La convention de forfait annuel en jours est une convention qui peut être proposée aux salariés, le plus souvent cadres, disposant d’une réelle autonomie dans l’organisation de leur emploi du temps.

Il faut, pour ce faire, qu’un accord collectif (qui peut être une disposition de la convention collective) l’autorise et cet accord collectif prévoit des conditions précises.

La convention passée avec le salarié doit prévoir les modalités de contrôle de la charge de l’amplitude du travail du salarié.

L’employeur doit vérifier régulièrement que l’amplitude et la charge de travail du salarié restent raisonnables et suffisent à assurer la protection de la sécurité et de la santé du salarié.

C’est à l’employeur d’apporter la preuve qu’il opère les contrôles exigés par l’accord collectif. A défaut, le salarié peut prétendre au paiement d’heures supplémentaires.

L’affaire ayant donné lieu à l’arrêt de la Chambre Sociale de la Cour de Cassation du 19 décembre 2018 en donne une illustration.

Un salarié, directeur commercial senior, contestant la validité de sa convention de forfait annuel en jours, avait demandé au conseil de prud’hommes le paiement d’heures supplémentaires.

Dans cette affaire, qui s’inscrivait dans le régime antérieur à la loi Travail du 8 août 2016, les juges du fond avaient estimé que l’accord collectif d’entreprise qui encadrait le recours au forfait jours instituait des garanties suffisantes pour vérifier que l’amplitude et la charge de travail du salarié restaient raisonnables et suffisaient à assurer la protection de la sécurité et de la santé du salarié. Ils avaient donc rejeté la demande de nullité de la convention individuelle de forfait jours présentée par le salarié.

En revanche, ils ont estimé que le forfait jours était privé d’effet, dans la mesure où l’employeur ne respectait pas ces garanties.

Devant la Cour de cassation, une question de la charge de la preuve s’est posée :

  • était-ce au salarié, comme le soutenait l’entreprise, de prouver que l’employeur n’avait pas respecté les dispositions de l’accord collectif qui permettaient d’assurer la protection de la sécurité et de la santé du salarié en convention de forfait jours ?
  • ou bien, comme l’avait décidée la cour d’appel, était-ce à l’employeur de prouver qu’il avait respecté ses obligations conventionnelles ?

La charge de la preuve incombe à l’employeur.

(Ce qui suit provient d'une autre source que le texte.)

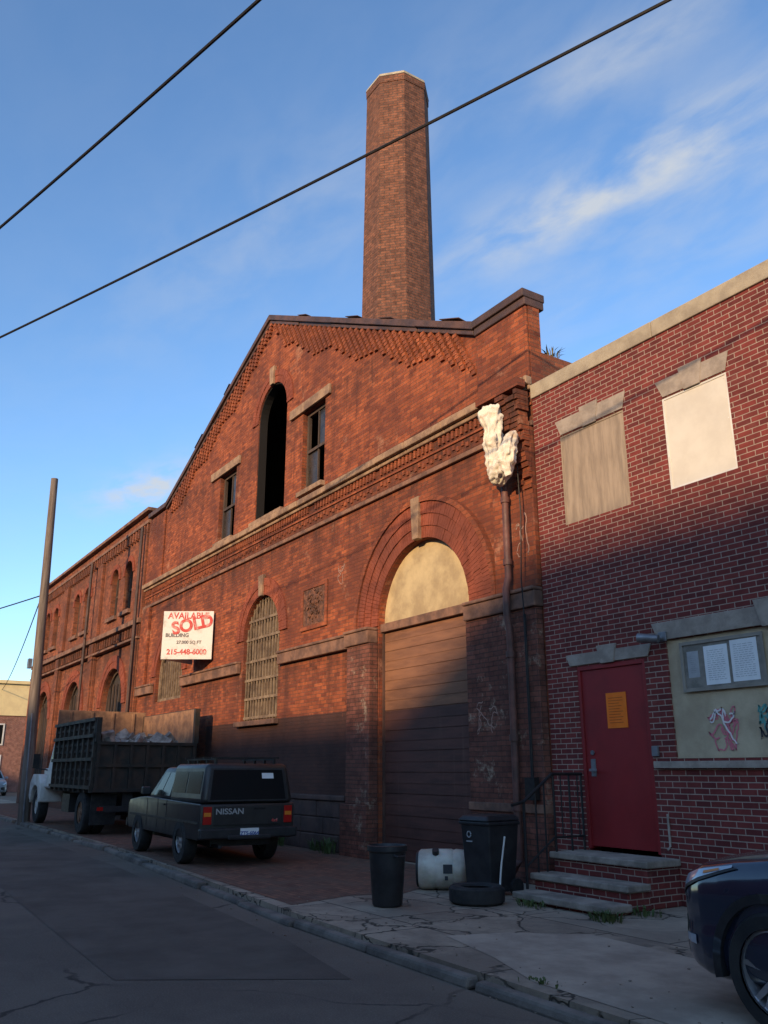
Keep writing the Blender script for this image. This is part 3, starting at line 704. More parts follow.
def bwin(x0, x1, z0, z1, mt, lab, th=.0):
    g = G(OB); g.box(x0 + .003, x1 - .003, Y - .01 - th, Y + .03, z0 + .003, z1 - .003); wn = g.done("window", mt, Bd, bevel=.004, label=lab)
    g = G(OB)
    cx = (x0 + x1) / 2; h = .24
    zt = z1 + .012
    g.hexa([(x0 + .03, Y - .045, zt), (x1 + .0, Y - .045, zt), (x1, Y - .031, zt), (x0 + .03, Y - .031, zt), (x0 - .07, Y - .045, zt + h), (x1 + .07, Y - .045, zt + h), (x1 + .07, Y - .031, zt + h), (x0 - .07, Y - .031, zt + h)])
    k = .12
    g.hexa([(cx - k, Y - .055, zt - .02), (cx + k, Y - .055, zt - .02), (cx + k, Y - .031, zt - .02), (cx - k, Y - .031, zt - .02), (cx - k * 1.5, Y - .055, zt + h + .06), (cx + k * 1.5, Y - .055, zt + h + .06), (cx + k * 1.5, Y - .031, zt + h + .06), (cx - k * 1.5, Y - .031, zt + h + .06)])
    g.done("lintel", M_lint, wn, bevel=.004)
    g = G(OB); g.plate(rect(x0 + .003, x1 - .003, z0 + .003, z1 - .004), [rect(x0 + .028, x1 - .028, z0 + .028, z1 - .028)], Y - .02 - th, Y - .0105 - th)
    for q in range(5):
        for xx in (x0 + .05, x1 - .05): g.cyl((xx, Y - .0105, z0 + .15 + q * .26), (xx, Y - .013, z0 + .15 + q * .26), .008, n=8)
    g.done("frame", M_ply if mt is M_ply else M_white, wn)
bwin(*W1, M_ply, "window boarded with weathered plywood")
bwin(*W2, M_plyw, "window boarded with smooth pale panel")
bwin(-3.9, -2.9, 4.92, 6.18, M_ply, "window boarded with weathered plywood")
bwin(-1.9, -.9, 4.92, 6.18, M_ply, "window boarded with weathered plywood")
g = G(OB); g.box(-6.957, -4.053, Y + .0, Y + .05, 1.633, 3.037); g.done("infill_panel", M_stucco, Bd)
def trap(x0, x1, z0, z1, sl, pr, y1=Y - .031):
    g = G(OB); g.hexa([(x0, Y - pr, z0), (x1, Y - pr, z0), (x1, y1, z0), (x0, y1, z0), (x0 - sl, Y - pr, z1), (x1 + sl, Y - pr, z1), (x1 + sl, y1, z1), (x0 - sl, y1, z1)]); return g
zt = 3.045
g = trap(-7.05, -4.0, zt, zt + .22, .09, .055); h2 = trap(-5.6, -5.2, zt - .02, zt + .29, .08, .075)
ln = g.done("stone_lintel", M_lint, Bd, bevel=.005); h2.done("keystone", M_lint, ln, bevel=.005)
g = trap(-8.60, -7.24, 2.875, 3.03, .07, .05); h2 = trap(-8.02, -7.80, 2.86, 3.10, .06, .065)
ln = g.done("stone_lintel", M_lint, Bd, bevel=.005); h2.done("keystone", M_lint, ln, bevel=.005)
g = G(OB); g.box(-7.26, -3.9, Y - .09, Y - .0315, 1.52, 1.60); g.done("ledge", M_lint, Bd, bevel=.006)
g = G(OB); g.box(-8.44, -7.36, Y + .0, Y + .05, .56, 2.80)
dr = g.done("door", M_reddoor, Bd, bevel=.004, label="plain dark red steel door")
g = G(OB); g.box(-8.488, -8.44, Y - .025, Y + .1, .53, 2.858); g.box(-7.36, -7.312, Y - .025, Y + .1, .53, 2.858); g.box(-8.44, -7.36, Y - .025, Y + .1, 2.80, 2.858); g.done("frame", M_reddoor, dr, bevel=.004)
g = G(OB); g.box(-8.36, -8.28, Y - .012, Y - .001, 1.42, 1.64); g.cyl((-8.32, Y - .01, 1.5), (-8.32, Y - .06, 1.5), .018); g.box(-8.34, -8.22, Y - .075, Y - .055, 1.485, 1.515); g.cyl((-8.32, Y - .001, 1.72), (-8.32, Y - .02, 1.72), .03)
g.done("handle", M_steel, dr)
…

Lorsqu’un employeur ne respecte pas les garanties requises prévues dans l’accord collectif, le forfait jours est « privé d’effet », et donc inopérant. Le salarié peut donc prétendre au paiement de ses heures supplémentaires (cass. soc. 2 juillet 2014, n° 13-11940, BC V n° 172).

En l’espèce, l’employeur avait argué – mais pas prouvé – que la charge de travail et l’amplitude du temps de travail du salarié étaient appréciées tous les mois suite à la remise du bordereau de décompte des journées travaillées par le salarié, et à la fin de chaque quadrimestre à l’occasion d’un entretien se déroulant lorsque le salarié ne prenait pas ses jours de repos.

Pour la Cour de cassation, il appartenait à l’employeur d’apporter la preuve qu’il avait respecté les stipulations de l’accord collectif destinées à assurer la protection de la santé et de la sécurité des salariés en forfait en jours. Or celui-ci n’établissait pas qu’un contrôle de leur charge de travail et de l’amplitude de leur temps de travail était réalisé.

Par conséquent, la convention de forfait en jours du salarié était sans effet et le salarié pouvait solliciter le paiement de ses heures supplémentaires.(Cass. soc. 19 décembre 2018, n° 17-18725 )

Il convient d’être très vigilant sur ces conventions de forfait annuel en jours, il est conseillé de confier leur rédaction à un avocat.